What to do:
Write out, word for word, only the data from its first line to the line containing "from mathutils import Vector, Matrix, noise".

Data section:
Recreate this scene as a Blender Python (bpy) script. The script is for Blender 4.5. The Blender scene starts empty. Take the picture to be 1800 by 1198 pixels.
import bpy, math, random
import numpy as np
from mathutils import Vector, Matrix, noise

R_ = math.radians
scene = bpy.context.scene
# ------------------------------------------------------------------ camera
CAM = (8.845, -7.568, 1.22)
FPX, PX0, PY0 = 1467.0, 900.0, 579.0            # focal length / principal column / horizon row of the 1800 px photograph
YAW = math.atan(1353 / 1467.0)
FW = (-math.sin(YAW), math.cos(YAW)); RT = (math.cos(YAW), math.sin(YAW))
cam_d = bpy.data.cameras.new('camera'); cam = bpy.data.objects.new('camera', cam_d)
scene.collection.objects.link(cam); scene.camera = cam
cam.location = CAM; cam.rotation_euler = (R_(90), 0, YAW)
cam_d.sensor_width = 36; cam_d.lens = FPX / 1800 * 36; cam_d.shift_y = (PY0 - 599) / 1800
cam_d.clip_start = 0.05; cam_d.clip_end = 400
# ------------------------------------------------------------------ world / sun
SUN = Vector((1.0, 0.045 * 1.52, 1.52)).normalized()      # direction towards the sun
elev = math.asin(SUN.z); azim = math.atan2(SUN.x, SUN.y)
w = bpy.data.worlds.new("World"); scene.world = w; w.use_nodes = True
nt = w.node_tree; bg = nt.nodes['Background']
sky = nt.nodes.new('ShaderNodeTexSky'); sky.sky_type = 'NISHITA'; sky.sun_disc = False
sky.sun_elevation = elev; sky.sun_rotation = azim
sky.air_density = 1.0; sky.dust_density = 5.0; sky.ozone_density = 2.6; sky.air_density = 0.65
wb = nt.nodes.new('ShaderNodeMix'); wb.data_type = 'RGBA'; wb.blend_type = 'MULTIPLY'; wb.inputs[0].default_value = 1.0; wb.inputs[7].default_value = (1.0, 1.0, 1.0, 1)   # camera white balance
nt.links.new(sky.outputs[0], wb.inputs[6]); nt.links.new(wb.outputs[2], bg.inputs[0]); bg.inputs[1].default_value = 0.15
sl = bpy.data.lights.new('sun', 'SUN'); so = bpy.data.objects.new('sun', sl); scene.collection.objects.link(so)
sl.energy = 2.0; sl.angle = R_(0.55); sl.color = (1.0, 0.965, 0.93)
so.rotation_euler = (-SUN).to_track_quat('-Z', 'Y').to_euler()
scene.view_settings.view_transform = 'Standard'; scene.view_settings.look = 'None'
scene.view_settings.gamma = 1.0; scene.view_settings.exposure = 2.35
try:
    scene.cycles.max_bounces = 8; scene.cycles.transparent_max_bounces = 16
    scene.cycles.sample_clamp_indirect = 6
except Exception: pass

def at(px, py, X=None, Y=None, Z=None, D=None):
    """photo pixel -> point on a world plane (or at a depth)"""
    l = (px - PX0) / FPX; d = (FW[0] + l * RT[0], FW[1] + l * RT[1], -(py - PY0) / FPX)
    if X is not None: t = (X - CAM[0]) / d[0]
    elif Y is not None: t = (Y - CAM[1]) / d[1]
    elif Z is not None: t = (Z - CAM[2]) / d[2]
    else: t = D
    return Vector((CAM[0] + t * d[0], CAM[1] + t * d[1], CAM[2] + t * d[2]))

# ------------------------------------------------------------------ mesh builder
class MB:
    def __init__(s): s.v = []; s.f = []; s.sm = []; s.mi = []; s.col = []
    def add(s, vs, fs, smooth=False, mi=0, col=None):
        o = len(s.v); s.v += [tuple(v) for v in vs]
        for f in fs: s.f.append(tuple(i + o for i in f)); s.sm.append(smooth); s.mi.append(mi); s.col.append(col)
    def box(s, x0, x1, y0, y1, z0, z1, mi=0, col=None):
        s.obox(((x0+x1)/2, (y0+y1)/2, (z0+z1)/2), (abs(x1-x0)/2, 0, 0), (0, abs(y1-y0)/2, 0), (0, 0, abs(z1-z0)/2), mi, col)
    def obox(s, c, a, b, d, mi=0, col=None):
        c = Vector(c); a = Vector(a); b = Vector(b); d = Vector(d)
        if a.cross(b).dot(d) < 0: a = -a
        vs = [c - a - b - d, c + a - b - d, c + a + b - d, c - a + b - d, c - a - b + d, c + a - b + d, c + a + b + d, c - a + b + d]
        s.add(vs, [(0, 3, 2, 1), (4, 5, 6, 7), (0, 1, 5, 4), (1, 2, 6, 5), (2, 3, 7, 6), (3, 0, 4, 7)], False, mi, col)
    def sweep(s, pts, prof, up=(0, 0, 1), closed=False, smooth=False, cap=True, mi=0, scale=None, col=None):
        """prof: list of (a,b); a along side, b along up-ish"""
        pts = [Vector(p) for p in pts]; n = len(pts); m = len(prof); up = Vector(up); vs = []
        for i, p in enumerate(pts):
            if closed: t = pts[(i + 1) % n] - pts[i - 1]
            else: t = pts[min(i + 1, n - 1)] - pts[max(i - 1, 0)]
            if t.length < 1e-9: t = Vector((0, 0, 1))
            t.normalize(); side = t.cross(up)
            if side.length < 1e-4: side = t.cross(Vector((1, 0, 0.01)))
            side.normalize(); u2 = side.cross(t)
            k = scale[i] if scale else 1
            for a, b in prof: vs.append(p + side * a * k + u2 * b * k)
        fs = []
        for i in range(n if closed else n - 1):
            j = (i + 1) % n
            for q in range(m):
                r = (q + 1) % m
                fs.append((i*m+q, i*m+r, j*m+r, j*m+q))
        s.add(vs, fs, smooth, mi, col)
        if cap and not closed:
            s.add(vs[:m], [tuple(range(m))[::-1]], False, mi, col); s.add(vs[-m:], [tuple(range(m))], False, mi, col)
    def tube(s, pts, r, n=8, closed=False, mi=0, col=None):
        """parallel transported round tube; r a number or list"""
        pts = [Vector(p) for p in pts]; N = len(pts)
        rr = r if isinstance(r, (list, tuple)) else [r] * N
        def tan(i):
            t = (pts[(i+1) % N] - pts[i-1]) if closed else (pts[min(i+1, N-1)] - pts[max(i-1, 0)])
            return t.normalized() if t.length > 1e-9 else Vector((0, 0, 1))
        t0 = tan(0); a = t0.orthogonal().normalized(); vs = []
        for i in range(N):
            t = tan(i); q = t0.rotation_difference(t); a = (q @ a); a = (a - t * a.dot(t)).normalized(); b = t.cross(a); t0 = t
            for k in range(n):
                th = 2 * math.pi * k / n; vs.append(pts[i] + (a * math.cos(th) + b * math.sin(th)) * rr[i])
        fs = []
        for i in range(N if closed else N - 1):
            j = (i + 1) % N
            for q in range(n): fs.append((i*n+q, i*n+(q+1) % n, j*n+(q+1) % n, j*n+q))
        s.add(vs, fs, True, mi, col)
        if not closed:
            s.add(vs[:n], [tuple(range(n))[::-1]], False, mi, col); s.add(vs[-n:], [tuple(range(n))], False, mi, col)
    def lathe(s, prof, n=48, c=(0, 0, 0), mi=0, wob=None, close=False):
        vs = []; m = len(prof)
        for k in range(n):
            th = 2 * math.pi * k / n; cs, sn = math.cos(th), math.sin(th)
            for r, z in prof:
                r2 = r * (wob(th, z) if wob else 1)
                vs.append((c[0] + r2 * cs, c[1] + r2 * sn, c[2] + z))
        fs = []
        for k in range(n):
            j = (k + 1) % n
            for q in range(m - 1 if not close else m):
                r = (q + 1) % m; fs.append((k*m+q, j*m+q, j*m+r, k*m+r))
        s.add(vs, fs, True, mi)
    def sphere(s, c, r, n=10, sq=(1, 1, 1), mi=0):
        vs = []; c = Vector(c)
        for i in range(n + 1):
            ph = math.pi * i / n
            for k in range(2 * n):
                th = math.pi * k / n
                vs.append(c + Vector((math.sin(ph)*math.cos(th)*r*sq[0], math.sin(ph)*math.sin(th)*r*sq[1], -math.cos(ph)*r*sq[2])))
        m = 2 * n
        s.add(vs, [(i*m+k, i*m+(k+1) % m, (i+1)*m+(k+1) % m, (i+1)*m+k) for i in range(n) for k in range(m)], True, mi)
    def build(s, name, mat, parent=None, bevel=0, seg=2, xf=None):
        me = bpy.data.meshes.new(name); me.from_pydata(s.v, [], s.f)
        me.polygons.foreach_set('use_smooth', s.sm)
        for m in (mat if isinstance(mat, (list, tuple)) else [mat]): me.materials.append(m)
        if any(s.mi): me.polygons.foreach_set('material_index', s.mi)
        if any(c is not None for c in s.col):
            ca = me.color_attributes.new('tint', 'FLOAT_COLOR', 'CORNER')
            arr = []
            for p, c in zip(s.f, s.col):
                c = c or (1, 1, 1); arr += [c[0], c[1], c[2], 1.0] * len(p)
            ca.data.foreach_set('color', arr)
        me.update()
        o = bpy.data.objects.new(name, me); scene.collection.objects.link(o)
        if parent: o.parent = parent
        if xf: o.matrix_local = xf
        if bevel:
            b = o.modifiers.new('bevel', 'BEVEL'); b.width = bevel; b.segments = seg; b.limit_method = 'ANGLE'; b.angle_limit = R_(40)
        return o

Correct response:
Recreate this scene as a Blender Python (bpy) script. The script is for Blender 4.5. The Blender scene starts empty. Take the picture to be 1800 by 1198 pixels.
import bpy, math, random
import numpy as np
from mathutils import Vector, Matrix, noise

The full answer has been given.